Dec. 3, 2007—Nonprofit group Reusable Pallet & Container Coalition (RPCC), representing members of the reusable transport packaging industry, is conducting a field test of RFID technology by attaching tags to 3,000 reusable containers carrying goods from produce growers in three states to Wal-Mart stores in Texas. The study aims to determine whether RFID tags can survive multiple shipment cycles as the containers carry fresh produce to the retailers, and follows lab testing of Gen 2 RFID tags attached to plastic containers (see Reusable Pallet and Container Coalition Studies RFID).

Lab testing began in June 2006, when Quality Logistics Management (QLM), an RFID solutions provider, launched a study measuring failure rates of nine brands of Gen 2 tags at Michigan State University's School of Packaging. At the school's lab, researchers tested how well tags could sustain temperature fluctuations, vibration and the shock of sudden 5-foot drops, says Michael McCartney, QLM's founder and principal.


Michael McCartney
The tags were tested by Cal Polytechnic State University professor Jay Singh at The Kennedy Group in Cleveland to determine how well the tags could be read following the abuse they underwent in Michigan. Of the nine brands, McCartney says, three performed at 100 percent: Alien Technology, Avery Dennison and UPM Raflatac.

For the latest phase of project, designed to test the tags in the real world, the team picked one tag model from each the three best-performing brands (McCartney declines to specify the exact tag models). Three participating growers—Stemilt, in Wenatchee, Wash.; Tanimura & Antle, in Salinas, Calif.; and Frontera Produce, in Edinburg, Texas—have each been tagging 1,000 containers with freezer-grade adhesive labels. Each label is attached to a label holder on a container's center, below its handles, and in some cases, on the container's upper left corner. The containers will be shipped to Wal-Mart's distribution center (DC) in Cleburne, Texas, then on to 100 Wal-Mart stores, also in Texas. Each container will be shipped through three separate cycles.

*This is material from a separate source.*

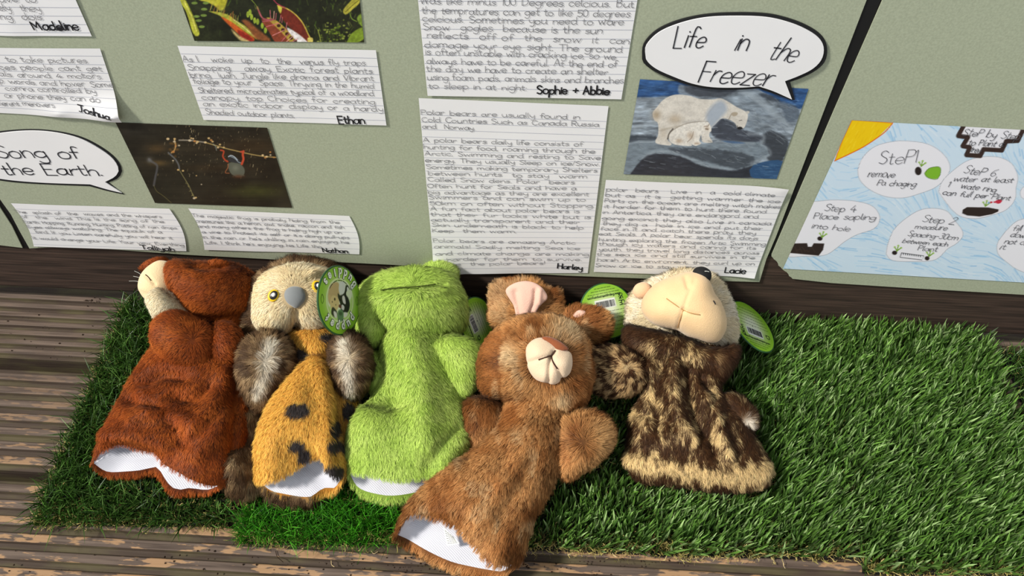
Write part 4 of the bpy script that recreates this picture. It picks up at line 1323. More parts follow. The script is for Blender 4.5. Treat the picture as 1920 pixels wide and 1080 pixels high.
def fur(s, count, length, width=0.0004, comb=None, color=None, lift=0.5, jitter=0.25, clump=0.35, every=14, mask=None, bend=0.6, seg=3):
    """hair strands rooted all over the shape; returns arrays for V, F, colours and shading normals"""
    tri = []
    for f in s.F:
        tri.append(f[:, :3])
        if f.shape[1] == 4:
            tri.append(f[:, [0, 2, 3]])
    tri = np.concatenate(tri)
    a, b, c = s.V[tri[:, 0]], s.V[tri[:, 1]], s.V[tri[:, 2]]
    fn = np.cross(b - a, c - a)
    ar = np.linalg.norm(fn, axis=1)
    cen = (a + b + c) / 3
    face = np.sum(fn * (EYE - cen), 1) / np.maximum(ar * np.linalg.norm(EYE - cen, axis=1), 1e-12)
    up = fn[:, 2] / np.maximum(ar, 1e-12)
    wgt = ar * np.where((face < -0.35) & (up < -0.1), 0.08, 1.0)
    cum = np.cumsum(wgt)
    n = int(count * DENS)
    t = np.searchsorted(cum, rng.random(n) * cum[-1])
    r1, r2 = np.sqrt(rng.random(n)), rng.random(n)
    w0, w1, w2 = (1 - r1)[:, None], (r1 * (1 - r2))[:, None], (r1 * r2)[:, None]
    root = a[t] * w0 + b[t] * w1 + c[t] * w2
    N = nrm(s.N[tri[t, 0]] * w0 + s.N[tri[t, 1]] * w1 + s.N[tri[t, 2]] * w2)
    X = proj(root)
    if mask is not None:
        keep = rng.random(n) < mask(X)
        root, N, X = root[keep], N[keep], X[keep]
        n = len(root)
    dxy = comb(X, root) if callable(comb) else np.broadcast_to(np.asarray(comb if comb is not None else (0, 1), float), (n, 2))
    d3 = dxy[:, :1] * CR[0] - dxy[:, 1:] * CR[1]
    T = d3 - N * np.sum(d3 * N, 1, keepdims=True)
    T = T / np.maximum(np.linalg.norm(T, axis=1, keepdims=True), 0.35)
    L = length(X) if callable(length) else np.full(n, float(length))
    L = L * rng.uniform(0.72, 1.12, n)
    rnd = rng.normal(0, 1, (n, 3)) * jitter
    low = fbm(X * 0.05, 11, 2)[:, None]
    lf = (lift(X)[:, None] if callable(lift) else lift) * 0.5
    d0 = nrm(N * (lf + 0.22) + T * (1 - lf) + rnd * 0.6 + CR[0] * low * 0.25)
    d1 = nrm(N * lf * 0.7 + T + rnd + CR[0] * low * 0.35 - np.array([0, 0, 0.15]))
    sv = np.linspace(0, 1, seg + 1)
    P = []
    for u in sv:
        dd = d0 * (1 - bend * u) + d1 * (bend * u)
        P.append(root - N * 0.0006 + nrm(dd) * (L * u)[:, None])
    P = np.array(P)                                  # seg+1, n, 3
    if clump > 0:
        cl = knn_clump(root, every)
        for i, u in enumerate(sv):
            P[i] += (P[i][cl] - P[i]) * (clump * u ** 1.4)
    tdir = nrm(P[-1] - P[0])
    side = np.cross(tdir, N) + rng.normal(0, 0.35, (n, 3))
    side = nrm(side - tdir * np.sum(side * tdir, 1, keepdims=True))
    V = []
    for i, u in enumerate(sv[:-1]):
        wv = width * (1 - 0.55 * u) / 2
        V += [P[i] + side * wv, P[i] - side * wv]
    V.append(P[-1])
    k = len(V)                                       # rows per strand
    V = np.array(V).transpose(1, 0, 2).reshape(-1, 3)
    base = np.arange(n) * k
    Q = []
    for i in range(seg - 1):
        Q.append(np.stack([base + 2 * i, base + 2 * i + 1, base + 2 * i + 3, base + 2 * i + 2], -1))
    Q = np.concatenate(Q)
    Tt = np.stack([base + 2 * seg - 2, base + 2 * seg - 1, base + 2 * seg], -1)
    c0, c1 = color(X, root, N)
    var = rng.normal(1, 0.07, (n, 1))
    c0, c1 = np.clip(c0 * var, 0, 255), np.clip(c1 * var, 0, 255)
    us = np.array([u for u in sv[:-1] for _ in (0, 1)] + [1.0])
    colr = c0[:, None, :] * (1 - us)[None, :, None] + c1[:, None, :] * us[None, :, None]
    perp = nrm(N - tdir * np.sum(N * tdir, 1, keepdims=True) + 1e-6)
    hn = nrm(N * 0.9 + perp * 0.35 + rng.normal(0, 0.14, (n, 3)))
    hn = np.repeat(hn, k, axis=0)
    return V, Q, Tt, lin(colr.reshape(-1, 3)), hn

def plush(name, s, parent, color, count, length, label=None, skin=None, **kw):
    """one part: the stuffed skin together with its pile"""
    X = proj(s.V)
    c0, c1 = color(X, s.V, s.N)
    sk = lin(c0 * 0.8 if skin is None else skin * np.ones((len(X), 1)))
    V, Q, T, C, H = fur(s, count, length, color=color, **kw)
    b = len(s.V)
    o = mk(name, np.concatenate([s.V, V]), list(s.F) + [Q + b, T + b], M_FUR, parent, np.concatenate([sk, C]), np.concatenate([s.N, H]))
    if label:
        o['label'] = label
    return o

def velvet(name, s, parent, color, label=None):
    X = proj(s.V)
    o = mk(name, s.V, s.F, M_VELVET, parent, lin(color(X) if callable(color) else np.broadcast_to(np.asarray(color, float), (len(X), 3))))
    if label:
        o['label'] = label
    return o

def tube(name, pts, r, material, parent, label=None, nseg=8):
    """thread or cord through 3D points"""
    P = catmull(np.asarray(pts, float), max(8, 6 * len(pts))) if len(pts) > 2 else np.asarray(pts, float)
    t = nrm(np.gradient(P, axis=0))
    a = nrm(np.cross(t, np.array([0.3, 0.2, 0.9])))
    b = np.cross(t, a)
    th = np.linspace(0, 2 * math.pi, nseg, endpoint=False)
    V = (P[:, None, :] + r * (np.cos(th)[None, :, None] * a[:, None, :] + np.sin(th)[None, :, None] * b[:, None, :])).reshape(-1, 3)
    o = mk(name, V, [gridfaces(nseg, len(P), True), [list(range(nseg))[::-1], list(range(len(V) - nseg, len(V)))]], material, parent)
    if label:
        o['label'] = label
    return o

def surf_at(s, pts, lift=0.0006):
    """3D points on the near side of a shape under picture points"""
    X = proj(s.V)
    face = np.sum(s.N * nrm(EYE - s.V), axis=1) > 0.05
    Vf, Xf, Nf = s.V[face], X[face], s.N[face]
    out = []
    for q in pts:
        d = np.hypot(Xf[:, 0] - q[0], Xf[:, 1] - q[1])
        k = np.argsort(d)[:6]
        w = 1 / (d[k] + 0.3)
        dep = np.sum(np.linalg.norm(Vf[k] - EYE, axis=1) * w) / w.sum()
        r = nrm(ray(q[0], q[1]))
        nn = nrm((Nf[k] * w[:, None]).sum(0))
        out.append(EYE + r * dep + nn * lift)
    return np.array(out)

def disc_on(s, q, rx, ry, ang=0.0, thick=0.001, lift=0.0004, dome=0.4, n=28):
    """domed oval lying on a shape at picture point q, radii in metres"""
    p0 = surf_at(s, [q])[0]
    p1, p2 = surf_at(s, [(q[0] + 5, q[1]), (q[0], q[1] + 5)])
    nn = nrm(np.cross(p1 - p0, p0 - p2) if np.dot(np.cross(p1 - p0, p0 - p2), EYE - p0) > 0 else -np.cross(p1 - p0, p0 - p2))
    nn = nrm(nn + nrm(EYE - p0))
    pl = Plane(p0, nn)
    th = np.linspace(0, 2 * math.pi, n, endpoint=False)
    V, ca, sa = [], math.cos(ang), math.sin(ang)
    rs = np.array([1.0, 1.0, 0.9, 0.7, 0.4])
    hs = np.array([-0.002, thick * 0.4, thick * 0.75, thick * (1 + dome * 0.5), thick * (1 + dome)])
    for r, h in zip(rs, hs):
        x, y = rx * r * np.cos(th), ry * r * np.sin(th)
        V.append(pl.xyz(np.stack([x * ca - y * sa, x * sa + y * ca], -1), np.full(n, lift + h)))
    V = np.array(V).reshape(-1, 3)
    F = gridfaces(n, len(rs), True)
    return V, [F, [list(range(len(V) - n, len(V)))]]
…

In the case of Stemilt, the Washington apple grower picks its apples, loads them into bins, and brings them back to the plant for processing. The fruit is cleaned, sorted and loaded into Georgia-Pacific reusable plastic containers with Avery Dennison RFID tags. Each tag is encoded with a unique ID number. The apple-filled containers are loaded onto wooden pallets and shrink-wrapped, and a "parent" RFID tag, in the form of an adhesive paper label, is attached to the pallet load. That parent tag is discarded after one cycle.